Reasoning that the pump quit because a thermal switch inside the motor had opened, I let the whole thing cool down and tried again. It is once again making 9+gph. I could remove and open up the motor again to clean and adjust the brushes, but there is a risk to that. So we are going to keep a close eye on it and hope it gets us through the rest of our stay in the Bahamas as-is.


Some small fish hanging out around our running gear, which is starting to show some growth. Bucket hanging in the background is the "flopper stopper."

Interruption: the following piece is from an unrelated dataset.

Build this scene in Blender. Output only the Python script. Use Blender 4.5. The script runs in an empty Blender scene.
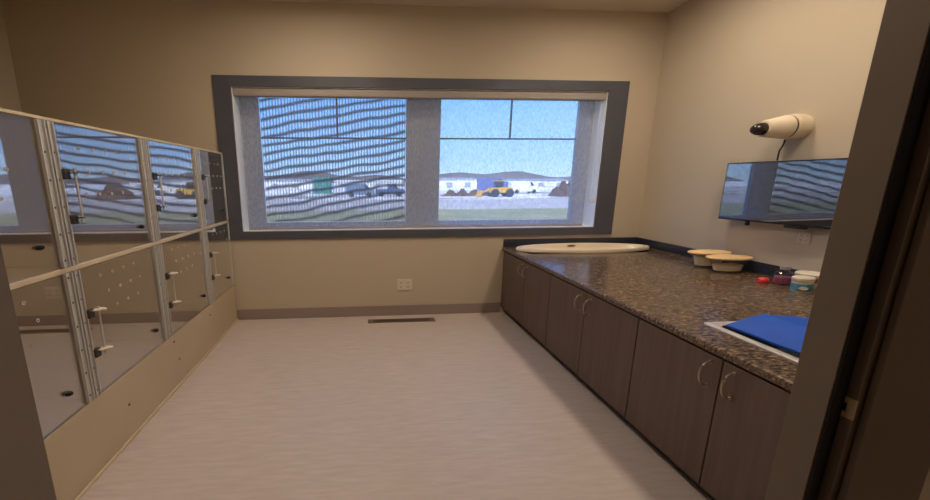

Speaking of the rest of our stay, we've been pinned down here by weather for over a week now and are quite ready to move along. Tomorrow, or if not, Wednesday, is our best window and we will grab it, trying to make some progress and gain some more shelter before the system that is currently brewing in the Gulf of Mexico becomes a threat. Weird weather has been the hallmark of this trip; few we have spoken with can remember a consistent spate of 20-30kt easterlies like this for quite some time.

Our plan from here is to make for the leeward side of the southern tip of Long Island. We'll anchor for a night, likely in some swell, and then get an early start the next day to make the low spot of the Comer Channel at the afternoon high tide, 4:30 or 5:30 depending on whether we hit it Wednesday or Thursday. From there we will still have an hour or so of good light to make an anchorage on the west coast.

We'll spend a little time in Long Island to regroup, taking on some provisions and carefully watching the weather; the subtropical low in the gulf is a big unknown at this point. But from there, by one route or another, we will make our way back onto the bank and up to Nassau, where I am scheduled to fly out the second week of June for a Red Cross training event. Louise will be on boat and cat watch duty in my brief absence.

I'm hoping the weather is good enough for a departure tomorrow morning. For one thing, it will give us more leeway at the other end to settle in to a protected anchorage. For another, it means we will have high tide at an earlier hour, giving us a bit more wiggle room at the end of the day.